Synchronizing keys with your ssh.team domain

Lee Painter

Introduction

The Jadaptive solution, SSH Key Management for Teams, provides an easy-to-use key management framework that removes the need to edit individual authorized_keys files on SSH servers and replaces them with a central database of public keys.

The Desktop Agent can synchronize your private keys with your ssh.team domain to ensure that any changes to your private keys are automatically reflected in your account, ensuring you always have access to the SSH servers assigned to you. Additionally, suppose your Administrator has set up a key rotation policy. In that case, the Desktop Agent will prompt you before your keys expire and, upon confirmation, will automatically re-generate and upload the new keys to your account.

 

Configuring the Desktop Agent

Open up the Preferences dialog from the system tray icon menu.

Then open the Key Management tab and enter your ssh.team domain and account name. Check the option Synchronize public keys with your ssh.team domain.

Click Save to save the preferences and exit.

How Synchronization Works

Synchronization between the agent and your ssh.team domain works when you have at least one key configured on both sides. This allows the agent to authenticate with your ssh.team domain without entering your password or any other credentials.

That means loading a private key in the agent and configuring its corresponding public key in your ssh.team account. If you do not have a common key configured, you will see the following message.

Click OK to dismiss the dialog.

Uploading a Key

If your agent has no keys, you should first load a private key into the agent as outlined in Working with Private Keys.

Identify the private key within the agent that you will use and locate its corresponding public key. This is typically in a file with the same name as the private key, with an extension of .pub.

For example, in the listing below the key id_now will be used and id_now.pub will be uploaded to ssh.team

Log in to your ssh.team domain and upload the public key file to your Authorized Keys listing.

You should then see this in the key listing.
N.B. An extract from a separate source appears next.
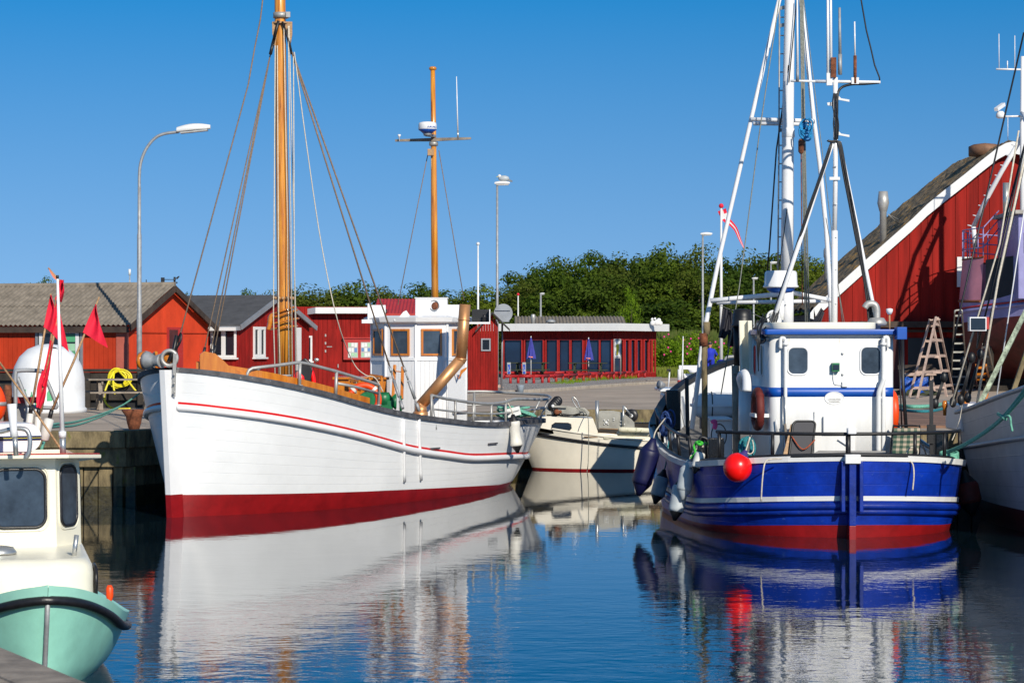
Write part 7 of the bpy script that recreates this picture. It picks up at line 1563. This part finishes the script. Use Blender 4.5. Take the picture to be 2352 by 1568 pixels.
# blue vehicle
d = 101; t = thing('work_vehicle', 'small bright blue work vehicle half hidden behind the blue cutter', 'vehicle', P(1680,875,d)); m = MB(); m.box(P(1655,1,d).x,P(1696,1,d).x,d,d+2,1.75,P(1,826,d).z); m.build('body', M_['overall'], t, .12)
m = MB(); m.tube(smooth([P(1664,850,d-.1), P(1665,830,d-.1), P(1672,820,d-.1), P(1700,819,d-.1)],5), .07, 10); m.build('roll_bar', M_['galv_matt'], t); m = MB(); m.box(P(1682,1,d).x,P(1692,1,d).x,d-.1,d,P(1,815,d).z,P(1,797,d).z); m.build('mirror', M_['black'], t, .03)
for x in (1660,1692): m = MB(); c = P(x,1,d); m.lathe([(.2,-.1),(.38,-.12),(.4,0),(.38,.12),(.2,.1)], V((c.x,d,GZ+.4)), (0,1,0), 20); m.build('wheel', M_['rubber'], t)
# ---------------------------------------------------------------- trees
def foliage(name, w, h, nc, nl, ls, seed, squash=1, cr=.17, low=.08):
    rnd = random.Random(seed); m = MB(); cs = []
    for i in range(nc):
        while True:
            x, y, z = rnd.uniform(-1,1), rnd.uniform(-1,1), rnd.uniform(0,1)
            prof = sqrt(max(0, 1-((z-.42)/.60)**2)) if z > .42 else lerp(.72, 1, z/.42)
            r = sqrt(x*x+y*y)
            if r < prof and (r > prof*.45 or z > .7): break
        cs.append((x*w/2, y*w/2, low*h+z*h*(1-low-.03), rnd.uniform(.7,1.35)))
    for cx, cy, cz, s in cs:
        R = w*cr*s
        for k in range(nl):
            th = rnd.uniform(0, 2*pi); u = rnd.uniform(-1,1); rr = R*rnd.random()**.33; q = sqrt(1-u*u)
            d = V((q*cos(th), q*sin(th), u)); p = V((cx,cy,cz))+V((d.x*rr,d.y*rr,d.z*rr*.72*squash))
            n = (d+V((rnd.uniform(-.7,.7), rnd.uniform(-.7,.7), rnd.uniform(-.2,.9)))).normalized(); a = n.cross(V((rnd.uniform(-1,1),rnd.uniform(-1,1),rnd.uniform(-1,1)))).normalized(); b = n.cross(a); L_ = ls*rnd.uniform(.6,1.3)
            m.poly([p-a*L_*.5, p+b*L_*.32, p+a*L_*.5, p-b*L_*.32], 0, False)
    return m
protos = {}
def tree(name, c, w, h, kind, seed, lab, grp, bright=None):
    key = (kind, seed)
    if key not in protos:
        K = {'dark': ('leaf_dark', 95, 100, .24, 1), 'mid': ('leaf_mid', 100, 95, .22, 1), 'olive': ('leaf_olive', 100, 95, .20, 1.1), 'bright': ('leaf_bright', 45, 80, .18, 1.2)}[kind]
        root = bpy.data.objects.new(name, None); C.objects.link(root)
        cr = foliage(kind, 4.4, 7.4, K[1], K[2], K[3], seed, K[4]).build('crown', M_[K[0]]); cr.parent = root
        m = MB(); rnd = random.Random(seed); m.tube([V((0,0,-.2)), V((.05,0,1.5)), V((.1,.05,4.5)), V((.05,.1,6.4))], [.19,.15,.08,.02], 8)
        for k in range(7): an = rnd.uniform(0,6.3); z = rnd.uniform(1.2,5); m.tube([V((.06,0,z)), V((cos(an)*.8,sin(an)*.8,z+.7)), V((cos(an)*1.6,sin(an)*1.6,z+1.5))], [.07,.045,.012], 6)
        tr = m.build('trunk', M_['bark']); tr.parent = root
        for o in (cr, tr):
            off = V(o.location); o.data.transform(Matrix.Translation(off)); o.location = (0,0,0)
        protos[key] = root; r = root
    else: r = protos[key].copy(); C.objects.link(r)
    if r is not protos[key] or len(protos[key].children) == 0 or r != protos[key]:
        for ch in protos[key].children: q = ch.copy(); C.objects.link(q); q.parent = r
    r.location = c; r.scale = (w/4.4, w/4.4, h/7.4); r.rotation_euler = (0,0,random.uniform(0,6.28)); tag(r, lab, 'tree', grp); return r
prof = tab([(60,662),(95,648),(140,664),(300,672),(440,684),(480,690),(560,674),(610,676),(640,684),(700,668),(735,664),(765,676),(790,654),(830,655),(870,664),(925,676),(960,658),(1010,668),(1045,682),(1070,668),(1110,664),(1150,678),(1185,676),(1200,650),(1212,622),(1240,604),(1285,606),(1330,601),(1400,592),(1465,594),(1520,580),(1562,571),(1600,580),(1640,606),(1700,608),(1745,586),(1800,600),(1850,594),(1890,600),(1930,625)])
kinds = ['dark','mid','olive','mid','dark','olive']
def where(x):
    L = [(-1e3,'behind the left shed roof'),(180,'behind the left shed ridge'),(430,'between the two left sheds'),(560,'behind the grey shed roof'),(670,'just right of the thick wooden mast'),(770,'behind the flat roofed red building'),(860,'left of the white wheelhouse'),(960,'behind the thin wooden mast'),(1030,'behind the copper pipe'),(1085,'beside the plain flagpole'),(1140,'behind the gull street lamp'),(1200,'above the left end of the cafe'),(1270,'above the cafe roof vent'),(1340,'above the middle of the cafe'),(1410,'above the right part of the cafe'),(1480,'above the white roof figure'),(1540,'right of the cafe roof'),(1600,'behind the left lamp of the blue cutter'),(1650,'behind the pennant flagpole'),(1705,'between pennant and radar dome'),(1760,'behind the white mast foot'),(1830,'between mast and boathouse roof'),(1890,'beside the low end of the boathouse roof')]
    r = L[0][1]
    for a, b in L:
        if x >= a: r = b
    return r
n_ = 0; used = {}
TONE = {'dark': 'dark green', 'mid': 'mid green', 'olive': 'olive green', 'bright': 'bright green'}
def place(x, d, frac, w, kind, seed, row):
    yt = prof(x); zt = CZ-(yt-YH)*d/F_; h = max(2.2, (zt-GZ)*frac*1.05+.1)
    lab = f"{TONE[kind]} {row} tree {where(x)}"; used[lab] = used.get(lab, 0)+1
    if used[lab] > 1: lab = f"{'narrower' if used[lab] == 2 else 'smaller'} {lab}"
    tree('tree', (P(x,1,d).x, d, GZ-.1), w, h, kind, seed, lab, 'trees of the wood behind the harbour')
x = 1205; i = 0
while x < 1960: place(x, 164+random.uniform(-3,3), 1.0, random.uniform(4.0,5.4), kinds[i%6], i%2, 'tall back row'); x += random.uniform(38,56); i += 1
x = 1215
while x < 1960: place(x, 152+random.uniform(-3,3), random.uniform(.76,.90), random.uniform(4.2,5.4), kinds[(i*5+1)%6], i%2, 'middle row'); x += random.uniform(52,70); i += 1
x = 1200
while x < 1980: place(x, 140+random.uniform(-2,2), random.uniform(.50,.68), random.uniform(4.0,5.2), kinds[(i*7+2)%6], i%2, 'low front row'); x += random.uniform(56,74); i += 1
x = 680
while x < 1200: place(x, 156+random.uniform(-3,3), 1.0, random.uniform(4.0,5.6), kinds[(i+1)%6], i%2, 'rounded'); x += random.uniform(42,62); i += 1
for x in (440,488,575,618,645): place(x, 150, 1.0, 2.4, 'mid' if x%2 else 'olive', i%2, 'slender'); i += 1
for x in (62,95,22): place(x, 158, 1.0, 2.2, 'mid', i%2, 'bushy'); i += 1
tree('tree', (P(1448,1,136).x,136,GZ-.1), 1.7, 5.0, 'bright', 0, 'slim bright green young tree above the right part of the cafe', 'trees of the wood behind the harbour')
# rose bushes
for k, (x, d, w, h) in enumerate(((1535,127,2.4,2.1),(1575,128.5,2.6,2.4),(1612,127.5,2.0,1.9),(1655,129,2.2,1.8),(1700,129,2.4,1.9),(1760,130,2.6,2.0))):
    lb = ['rose bush with pink flowers at the cafe corner','full rose bush left of the cycling man','low rose bush behind the red and white marker','rose bush behind the man in blue','rose bush behind the hanging laundry','rose bush behind the wheelhouse roof'][k]
    c = V((P(x,1,d).x,d,GZ)); t = thing('rose_bush', lb, 'bush', c, 'rose bushes'); m = foliage('b', w, h, 34, 90, .14, 40+k, 1, .2, .02)
    for p in m.v: p += c
    m.build('foliage', M_['leaf_bright'], t); m = MB(); rnd = random.Random(k)
    for q in range(9): an = rnd.uniform(pi*1.0,pi*2.0); m.ball(c+V((cos(an)*w*.5,sin(an)*w*.5,rnd.uniform(.4,.95)*h)), .06, 6)
    m.build('flowers', mat('rose', (.75,.05,.25), .7) if k == 0 else bpy.data.materials['rose'], t)['kind'] = 'stuff'
    m = MB()
    for q in range(5): an = q*1.25; m.tube([c, c+V((cos(an)*.4*w/2,sin(an)*.4*w/2,h*.6))], [.025,.01], 5)
    m.build('stem', M_['bark'], t)
def blades(n, reg, h0, h1, w, mm, name, plume=0):
    m = MB(); rnd = random.Random(9)
    for _ in range(n):
        x, d = reg(rnd); X = P(x,1,d).x; h = rnd.uniform(h0,h1); lx, ly = rnd.uniform(-.25,.25)*h, rnd.uniform(-.1,.1)*h; ww = w*rnd.uniform(.6,1.3); b = V((X,d,GZ))
        m.poly([b+V((-ww,0,0)), b+V((ww,0,0)), b+V((lx*.5+ww*.7,ly*.5,h*.6)), b+V((lx,ly,h)), b+V((lx*.5-ww*.7,ly*.5,h*.6))], 0, False)
        if plume and rnd.random() < plume: m.poly([b+V((lx,ly,h)), b+V((lx+.03,ly,h+.15)), b+V((lx+.01,ly,h+.38)), b+V((lx-.03,ly,h+.12))], 0, False)
    return struct(m.build(name, M_[mm]), 'stuff')
blades(5200, lambda r: (r.uniform(1500,1850), r.uniform(130.5,137)), 1.2, 2.2, .022, 'reed', 'reeds', .5)
blades(9000, lambda r: (r.uniform(1500,1860), r.uniform(122.8,128)), .2, .6, .02, 'grass', 'grass')
m_ = None
def tufts():
    m = MB(); rnd = random.Random(4)
    for x, y in ((1310,882),(1322,881),(1350,878),(1372,876),(1396,874),(1432,873),(1290,885),(1440,872)):
        g0 = G(x,y-1)
        for _ in range(60): b = g0+V((rnd.uniform(-.5,.5),rnd.uniform(-.5,.5),.05)); h = rnd.uniform(.06,.22); m.poly([b-V((.012,0,0)), b+V((.012,0,0)), b+V((rnd.uniform(-.06,.06),0,h))], 0, False)
    return struct(m.build('weeds', M_['leaf_bright']), 'stuff')
tufts()
# ---------------------------------------------------------------- man with a bicycle
d = 119; g0 = V((P(1631,1,d).x, d, GZ+.0)); t = thing('person', 'man in bright blue overalls and dark cap seen from behind with a bicycle', 'person', g0)
def q(x, y, z): return g0+V((x,y,z))
def flesh(name, items, mm, vox=.018):
    m = MB()
    for pts, rs in items:
        m.tube(pts, rs, 12)
        for p, r in zip(pts, rs): m.ball(p, r*.99, 12)
    o = m.build(name, M_[mm], t); r = o.modifiers.new('remesh', 'REMESH'); r.mode = 'VOXEL'; r.voxel_size = vox; r.use_smooth_shade = True
    s_ = o.modifiers.new('smooth', 'SMOOTH'); s_.iterations = 4; s_.factor = .5; return o
fing = []
for sx in (-1, 1):
    hd = q(.30*sx+.02, .42, 1.02)
    fing.append(([q(.27*sx, .36, 1.05), hd], [.035,.04]))
    for k in range(5): fing.append(([hd+V((.02*(k-2)*.8,0,0)), hd+V((.02*(k-2)*.9,.05,-.02-.004*k)), hd+V((.02*(k-2)*.9,.05,-.06))], [.011,.010,.009]))
flesh('body', [([q(0,0,1.42), q(0,.02,1.52), q(0,.03,1.60)], [.07,.058,.062]), ([q(0,.03,1.60), q(0,.045,1.68), q(0,.04,1.73)], [.082,.098,.085]), ([q(-.095,.04,1.66), q(-.10,.045,1.69)], [.018,.02]), ([q(.095,.04,1.66), q(.10,.045,1.69)], [.018,.02]), ([q(0,.14,1.66), q(0,.155,1.65)], [.018,.014])]+fing, 'skin', .010)
flesh('overalls', [([q(0,0,.92), q(0,0,1.08), q(0,0,1.25), q(0,0,1.40)], [.16,.15,.175,.13]), ([q(-.08,0,1.1), q(-.1,0,1.34)], [.12,.12]), ([q(.08,0,1.1), q(.1,0,1.34)], [.12,.12]), ([q(-.10,0,.95), q(-.12,.02,.52), q(-.12,-.02,.10)], [.125,.085,.065]), ([q(.10,0,.95), q(.13,.06,.52), q(.14,.0,.12)], [.125,.085,.065]),
  ([q(-.19,0,1.38), q(-.30,.10,1.16), q(-.27,.34,1.06)], [.075,.058,.045]), ([q(.19,0,1.38), q(.33,.08,1.18), q(.28,.34,1.06)], [.075,.058,.045]), ([q(-.17,0,1.38), q(.17,0,1.38)], [.09,.09])], 'overall', .02)
m = MB(); m.lathe([(.098,-.02),(.104,.02),(.09,.07),(.05,.10),(0,.11)], q(0,.04,1.69), seg=20); m.prism([q(-.07,.12,1.70), q(.07,.12,1.70), q(.05,.21,1.68), q(-.05,.21,1.68)], (0,0,.012)); m.build('cap', M_['cushion'], t)
for sx in (-1,1): m = MB(); m.ball(q(.13*sx,.05,.055), .055, 12, 0, (.9,2.2,.9)); m.tube([q(.13*sx,-.01,.06), q(.13*sx,-.01,.16)], .055, 10); m.build('boot', M_['black'], t)
for sx in (-1,1): m = MB(); m.ball(q(.035*sx,.137,1.685), .012, 8); m.build('eye', M_['black'], t)
b0 = thing('bicycle', 'dark bicycle held by the man in blue overalls', 'bicycle', q(0,.1,0)); 
def ring(c, R, r, ax, n=28): a = V(ax).normalized(); e1 = a.cross(V((0,0,1))).normalized(); e2 = V((0,0,1)); return [c+(e1*cos(2*pi*i/n)+e2*sin(2*pi*i/n))*R for i in range(n)]
for y in (-.45,.62):
    m = MB(); m.tube(ring(q(0,y,.35), .33, .02, (1,0,0)), .02, 6, closed=True)
    for k in range(10): an = 2*pi*k/10; m.tube([q(0,y,.35), q(0,y+.33*cos(an),.35+.33*sin(an))], .003, 4)
    m.build('wheel', M_['rubber'], b0)
m = MB()
for a_1, b_1 in (((0,-.45,.35),(0,-.15,.72)),((0,-.45,.35),(0,-.02,.30)),((0,-.02,.30),(0,-.15,.72)),((0,-.02,.30),(0,.42,.66)),((0,-.15,.72),(0,.42,.78)),((0,.40,.90),(0,.62,.35)),((0,-.15,.72),(0,-.2,.88))): m.tube([q(*a_1), q(*b_1)], .016, 6)
m.build('frame', M_['black'], b0); m = MB(); m.tube(smooth([q(-.28,.36,1.0), q(-.24,.46,1.0), q(0,.44,.94), q(.24,.46,1.0), q(.28,.36,1.0)],4), .012, 6); m.build('handlebar', M_['steel'], b0); m = MB(); m.ball(q(0,-.2,.90), .09, 12, 0, (.8,1.3,.35)); m.build('saddle', M_['black'], b0)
When you return to your agent's private key dialog the key will be identified as a Team key and highlighted in green. This indicates that the agent is now successfully synchronizing keys.

Adding and Deleting Keys

Adding a new key to the agent will automatically submit its public key to your ssh.team account. Similarly, if you delete a key, it will be removed from your ssh.team account.

For this to continue, you must always maintain at least one private key in common with your authorized keys.

 

Key Policy

Your Administrator may set up a key policy on your ssh.team domain. This means that you may need to use a specific type of private key and/or have to replace private keys when they expire.

After configuring synchronization, you might be prompted to create a set of keys to conform to the policy.

Clicking Yes will generate private keys for any of the policy's required key types and upload the corresponding public keys to your ssh.team account.

If the Administrator requires keys to expire and be rotated periodically, you will receive the following prompt when rotation is due.

Again, the agent will do all the work for you if you click Yes. Replacing and synchronizing the public keys with your ssh.team account.